Secondly - Sure.. I have ABSOLUTE motive, I have a proven historical track record of similar crimes, I have testament of many professionals, intellectuals, defectors and insiders, I have statements made by US officials and advisers on the imperative of US primacy and domination of the region, I have them lying on record, I have the nature of the crime itself, the nature of the US installed government, I have the oil contract divisions, no-bid reconstruction contracts, front companies, the threats on Iran and the now altered oil proviso. If this were a criminal case the evidence hearing would go on for years, case closed.
It’s like asking me what proof I have that a drug addict, hanging for a fix, with a needle in his hand, the deal being witnessed by the community, caught stoned out of his mind, with a history of drug felonies, inside a crack-house, is going to use drugs again.
What do you have? Weapons of mass destruction..?

Thirdly - I have no idea what you’re talking about…
Encase that was actually a serious question I’ll answer it by saying the weapons and technologies purchased during and after the Iran Iraq war and detailed in the 12000 page Iraqi weapons declaration stolen from the UN and blacked out for non-security council members. The information is public. Try a little research if you are afraid of MY opinions, here’s a good starting point:
http://en.wikipedia.org/wiki/United_Stat es_support_for_Iraq_during_the_Iran%E2%8 0%93Iraq_war

Finally- I’m so glad you’re somewhat amused your highness but in all honesty I don’t think I can take much credit for that, you seem to know how to amuse yourself quite well..

Can you provide any evidence the wars in the mid-east are not imperialistic?

October 29th, 2009 9:38 am GMT - Posted by JohnisGood

Brian.

I think the main issue you have is not the bias of media, but that they are not reporting the bias you prefer to hear.

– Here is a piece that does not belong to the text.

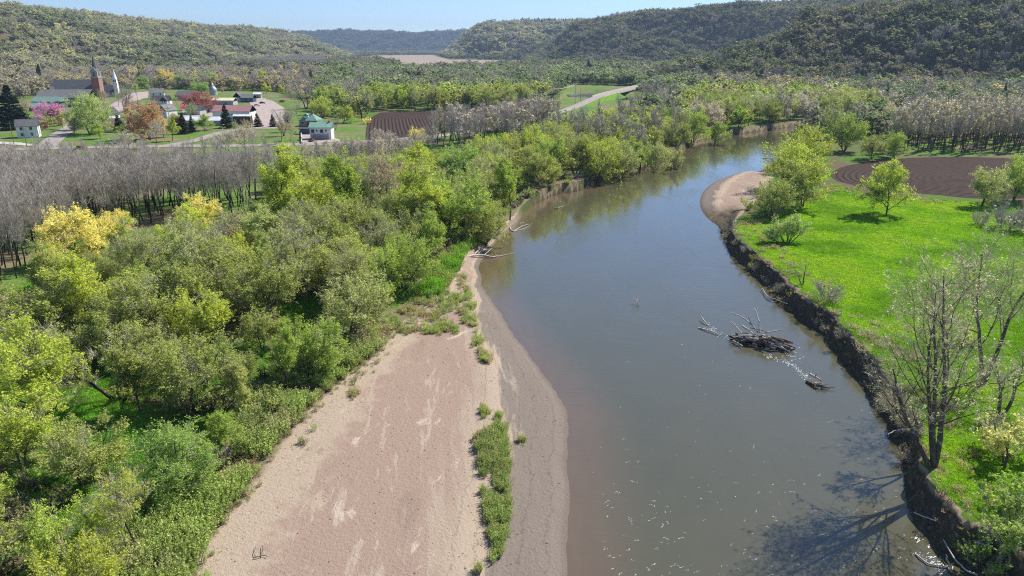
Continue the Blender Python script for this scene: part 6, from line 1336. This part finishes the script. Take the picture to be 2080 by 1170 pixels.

Reading your post, I see a lot of personal opinion. Little more.

First of all, doing as you recommend would not actually affect or win the wars. All you want is for someone to officially confirm that your biased opinion is correct. You can just go to a left-wing hate blog for that.

Second, do you have any evidence the war was about oil or military bases? Just thought I’d ask.

Third, you mentioned that America sold WMDs to Iraq. Are you referring to the fabricated weapons, or just the fraudulent ones?

Finally, I am somewhat amused by your use of the term ‘idiotic fox-news couch potato opinions’.

Particularly since your general quality of posts not only show your terrible grip on history, but also draw indications as to your general level of education.

October 28th, 2009 2:39 am GMT - Posted by brian

Finally back to the topic..
I think ‘The Bell’s comment is a great choice for best comment, really wraps it up quite nicely.

There are an ever increasing number of people out there who are crossing the threshold between suspecting something is systemically wrong with the news and knowing it.
The news is much like the bible, you need to have faith in it or go to great lengths to discover the truth for yourself, it’s controlled by a small group of powerful men, it’s organization is centralized and news is copied from centers of journalism to satellites (reuters, AP..), opinion is presented as fact, so the ideas are often not represented by the person who came up with them.
We talk a lot about winning in Iraq. How to win in Iraq? But if “we” win, the Iraqis still lose right. They have lost already.
The only way it is possible to ‘win’ a criminal invasion under the guise of a humanitarian (illegal) regime change you supported, for fabricated, fraudulent reasons of imminent threat of WMD’s you sold them in the first place.. is to cut the crap and say Yeah we went in there to control the oil, award trillions in no-bid reconstruction contracts to ourselves - in cash, control the government, install permanent military bases from which to attack Iran, and crush all opposition.
That is the only way to ‘win’ in Iraq because the damage done to the country by the US is almost impossible to reconcile.
You’re either with us or you’re against us!!!

October 28th, 2009 2:15 am GMT - Posted by brian

Closet socialist?? Because I prefer democracy and socialism is democratic..
How am I in the closet? I just explained my exact views.

That’s good though you can save your idiotic fox-news opinions and leave the debate to the grown ups.

October 27th, 2009 7:54 pm GMT - Posted by Michael Ham

Every stereotype of the political party that is.

October 27th, 2009 7:51 pm GMT - Posted by Michael Ham

John,

I thought taxes were supposed to be a big deal to Republicans? Or is that just another way of modifying what it means to be a conservative to better suit your favorite political party?

I didn’t know my wording was being watched like a hawk. I care about how much EVERYONE is being taxed. You included sir.

We were taxed less and represented better in the 1700’s prior to the revolution.

I am glad though that you didn’t argue how every stereotype gov’t and media propogates is a lie though, not many people do.